## WHAT YOU ARE ASKED TO DO
Copy exactly the lines that run from the top of the listing to the line containing "PI = math.pi", both ends included, and omit the pictures.

## MATERIAL PROVIDED
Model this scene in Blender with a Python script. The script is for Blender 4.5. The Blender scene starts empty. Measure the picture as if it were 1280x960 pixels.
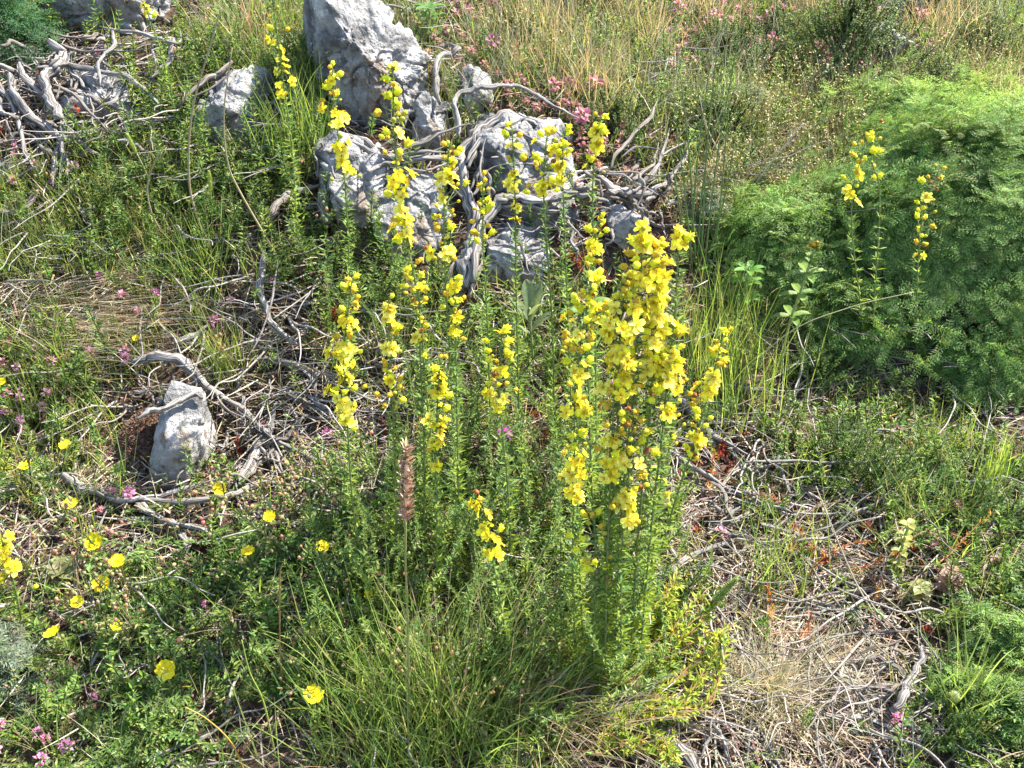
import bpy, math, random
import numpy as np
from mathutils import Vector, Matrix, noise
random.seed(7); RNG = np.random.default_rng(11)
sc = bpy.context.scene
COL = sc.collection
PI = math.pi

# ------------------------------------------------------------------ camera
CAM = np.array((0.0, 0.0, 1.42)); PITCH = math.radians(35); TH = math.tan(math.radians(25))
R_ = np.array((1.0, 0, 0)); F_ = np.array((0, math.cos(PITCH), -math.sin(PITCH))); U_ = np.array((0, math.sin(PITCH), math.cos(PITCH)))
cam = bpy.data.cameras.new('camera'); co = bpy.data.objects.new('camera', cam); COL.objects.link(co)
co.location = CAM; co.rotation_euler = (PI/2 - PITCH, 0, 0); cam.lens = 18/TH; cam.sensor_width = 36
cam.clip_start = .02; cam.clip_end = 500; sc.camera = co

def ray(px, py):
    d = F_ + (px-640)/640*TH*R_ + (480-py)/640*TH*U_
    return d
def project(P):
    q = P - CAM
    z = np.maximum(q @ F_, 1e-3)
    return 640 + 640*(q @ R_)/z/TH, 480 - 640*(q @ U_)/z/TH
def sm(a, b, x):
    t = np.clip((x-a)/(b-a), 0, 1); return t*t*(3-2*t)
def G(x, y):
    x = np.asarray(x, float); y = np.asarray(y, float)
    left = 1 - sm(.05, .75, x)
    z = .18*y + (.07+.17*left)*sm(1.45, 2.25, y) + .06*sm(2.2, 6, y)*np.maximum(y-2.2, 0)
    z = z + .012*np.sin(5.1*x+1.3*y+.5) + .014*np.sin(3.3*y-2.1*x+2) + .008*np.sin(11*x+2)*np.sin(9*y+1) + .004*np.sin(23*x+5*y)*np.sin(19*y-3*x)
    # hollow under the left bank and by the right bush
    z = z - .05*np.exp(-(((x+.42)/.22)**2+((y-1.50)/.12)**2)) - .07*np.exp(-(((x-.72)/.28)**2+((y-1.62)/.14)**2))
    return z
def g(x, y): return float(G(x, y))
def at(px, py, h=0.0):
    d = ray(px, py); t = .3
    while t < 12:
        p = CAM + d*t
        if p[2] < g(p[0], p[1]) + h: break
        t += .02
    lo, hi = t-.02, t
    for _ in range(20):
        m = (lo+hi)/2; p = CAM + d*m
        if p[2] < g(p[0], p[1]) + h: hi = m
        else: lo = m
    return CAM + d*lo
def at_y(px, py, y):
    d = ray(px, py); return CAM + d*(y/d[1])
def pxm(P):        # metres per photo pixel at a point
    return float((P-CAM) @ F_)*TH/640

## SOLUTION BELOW
Model this scene in Blender with a Python script. The script is for Blender 4.5. The Blender scene starts empty. Measure the picture as if it were 1280x960 pixels.
import bpy, math, random
import numpy as np
from mathutils import Vector, Matrix, noise
random.seed(7); RNG = np.random.default_rng(11)
sc = bpy.context.scene
COL = sc.collection
PI = math.pi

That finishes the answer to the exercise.